Fluorinated boroxin-based anion receptors for lithium ion batteries: fluoride anion binding, ab initio calculations, and ionic conductivity studies.

Novel fluorinated boroxines, tris(2,6-difluorophenyl)boroxin (DF), tris(2,4,6-trifluorophenyl)boroxin (TF), and tris(pentafluorophenyl)boroxin (PF), have been investigated for potential applications in lithium ion batteries through fluoride anion binding, ab initio calculations, and ionic conductivity measurements. Structures of the fluorinated boroxines and boroxin-fluoride complexes have been confirmed by comparing their (19)F and (11)B NMR chemical shifts with those obtained by the DFT-GIAO method. The stoichiometry of the fluoride anion binding to these boroxines has been shown to be 1:1 using (19)F NMR and UV-vis spectroscopy. UV-vis spectroscopic studies show the coexistence of more than one complex, in addition to the 1:1 complex, for perfluorinated boroxin, PF. DFT calculations (B3LYP/6-311G**) show that the fluoride ion complex of DF prefers unsymmetrical, covalently bound structure (7) over the symmetrically bridged species (10) by 12.5 kcal/mol.

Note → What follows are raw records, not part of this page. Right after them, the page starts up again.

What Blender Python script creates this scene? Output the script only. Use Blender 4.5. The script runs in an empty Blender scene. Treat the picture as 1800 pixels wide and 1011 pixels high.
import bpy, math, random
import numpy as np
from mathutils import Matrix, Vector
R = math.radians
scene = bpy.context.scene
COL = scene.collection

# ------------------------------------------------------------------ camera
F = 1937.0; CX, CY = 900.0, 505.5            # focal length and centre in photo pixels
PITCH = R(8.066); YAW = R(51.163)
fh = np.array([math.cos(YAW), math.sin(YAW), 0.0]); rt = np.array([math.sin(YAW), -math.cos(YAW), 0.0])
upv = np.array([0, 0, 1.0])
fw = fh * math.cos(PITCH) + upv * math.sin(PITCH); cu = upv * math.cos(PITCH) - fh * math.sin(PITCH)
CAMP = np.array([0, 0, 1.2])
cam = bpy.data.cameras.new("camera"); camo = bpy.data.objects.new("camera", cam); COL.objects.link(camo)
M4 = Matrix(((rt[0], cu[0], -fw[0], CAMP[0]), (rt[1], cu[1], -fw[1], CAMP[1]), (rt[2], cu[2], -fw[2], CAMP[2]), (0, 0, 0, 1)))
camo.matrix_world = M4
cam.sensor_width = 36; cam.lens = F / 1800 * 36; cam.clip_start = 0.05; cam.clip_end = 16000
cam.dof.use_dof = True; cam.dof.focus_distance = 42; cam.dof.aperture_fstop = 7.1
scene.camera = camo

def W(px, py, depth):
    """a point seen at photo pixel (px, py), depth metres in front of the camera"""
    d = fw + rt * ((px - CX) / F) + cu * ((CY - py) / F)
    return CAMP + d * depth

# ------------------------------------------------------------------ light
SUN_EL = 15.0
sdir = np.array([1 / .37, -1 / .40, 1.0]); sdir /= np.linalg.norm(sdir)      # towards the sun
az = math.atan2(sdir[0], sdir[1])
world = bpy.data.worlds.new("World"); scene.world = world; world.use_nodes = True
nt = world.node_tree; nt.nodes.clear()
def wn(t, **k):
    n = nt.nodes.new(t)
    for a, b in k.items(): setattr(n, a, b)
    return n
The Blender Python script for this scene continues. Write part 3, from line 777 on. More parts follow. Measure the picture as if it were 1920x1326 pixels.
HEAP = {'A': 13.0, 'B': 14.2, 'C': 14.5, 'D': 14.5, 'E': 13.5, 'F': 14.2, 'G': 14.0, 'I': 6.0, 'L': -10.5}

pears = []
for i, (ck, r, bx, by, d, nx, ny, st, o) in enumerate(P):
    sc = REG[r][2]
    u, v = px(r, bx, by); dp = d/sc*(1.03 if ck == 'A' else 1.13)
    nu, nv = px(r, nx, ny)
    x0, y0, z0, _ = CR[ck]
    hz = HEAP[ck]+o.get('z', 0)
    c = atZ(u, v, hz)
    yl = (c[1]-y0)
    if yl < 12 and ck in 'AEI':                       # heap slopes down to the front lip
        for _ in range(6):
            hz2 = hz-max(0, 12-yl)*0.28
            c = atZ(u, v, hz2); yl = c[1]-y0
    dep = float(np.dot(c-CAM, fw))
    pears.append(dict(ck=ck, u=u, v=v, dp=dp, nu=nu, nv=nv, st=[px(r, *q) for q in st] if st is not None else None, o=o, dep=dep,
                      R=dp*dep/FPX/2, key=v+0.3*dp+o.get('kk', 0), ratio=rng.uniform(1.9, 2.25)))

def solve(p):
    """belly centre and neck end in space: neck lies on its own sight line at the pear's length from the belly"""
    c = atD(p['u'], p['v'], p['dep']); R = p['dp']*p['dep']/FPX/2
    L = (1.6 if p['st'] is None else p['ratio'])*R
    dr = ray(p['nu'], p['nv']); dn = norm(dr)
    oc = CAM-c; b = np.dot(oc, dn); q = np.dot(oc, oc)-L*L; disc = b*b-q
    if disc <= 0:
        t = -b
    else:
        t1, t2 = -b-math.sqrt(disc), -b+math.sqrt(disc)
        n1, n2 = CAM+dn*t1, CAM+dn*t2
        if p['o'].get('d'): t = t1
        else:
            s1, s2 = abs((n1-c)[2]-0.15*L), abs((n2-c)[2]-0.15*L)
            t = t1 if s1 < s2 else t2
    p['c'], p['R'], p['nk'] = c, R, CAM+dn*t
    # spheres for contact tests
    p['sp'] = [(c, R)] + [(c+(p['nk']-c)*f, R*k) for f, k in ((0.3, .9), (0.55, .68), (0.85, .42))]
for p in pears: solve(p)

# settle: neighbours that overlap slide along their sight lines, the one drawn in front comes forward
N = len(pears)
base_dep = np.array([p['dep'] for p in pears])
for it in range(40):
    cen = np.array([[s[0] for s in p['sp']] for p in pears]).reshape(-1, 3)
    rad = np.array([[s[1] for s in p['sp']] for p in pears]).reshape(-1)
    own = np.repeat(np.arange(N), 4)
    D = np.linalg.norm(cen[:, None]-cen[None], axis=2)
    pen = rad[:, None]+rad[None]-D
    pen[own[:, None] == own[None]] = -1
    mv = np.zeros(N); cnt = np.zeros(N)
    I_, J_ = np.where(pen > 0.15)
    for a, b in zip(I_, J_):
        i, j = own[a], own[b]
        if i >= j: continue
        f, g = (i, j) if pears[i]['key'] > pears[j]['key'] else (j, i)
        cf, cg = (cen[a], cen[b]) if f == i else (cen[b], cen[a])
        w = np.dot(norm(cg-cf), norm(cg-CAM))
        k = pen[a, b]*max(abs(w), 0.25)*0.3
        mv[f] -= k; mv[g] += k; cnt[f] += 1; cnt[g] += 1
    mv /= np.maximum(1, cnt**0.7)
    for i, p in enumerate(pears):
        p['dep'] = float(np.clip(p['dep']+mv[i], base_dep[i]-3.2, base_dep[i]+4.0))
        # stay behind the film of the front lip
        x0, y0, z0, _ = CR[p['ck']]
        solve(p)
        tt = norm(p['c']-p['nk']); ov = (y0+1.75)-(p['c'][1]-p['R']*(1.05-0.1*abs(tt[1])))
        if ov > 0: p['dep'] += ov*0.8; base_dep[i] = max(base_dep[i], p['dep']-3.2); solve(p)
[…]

Rapid equilibration of the fluoride anion among the three borons in these boroxines results in a single (19)F NMR absorption for all of the aromatic ortho- or para-fluorines at ambient temperature. The effect of these anion receptors on lithium ion conductivities was also explored for potential applications in dual ion intercalating lithium batteries.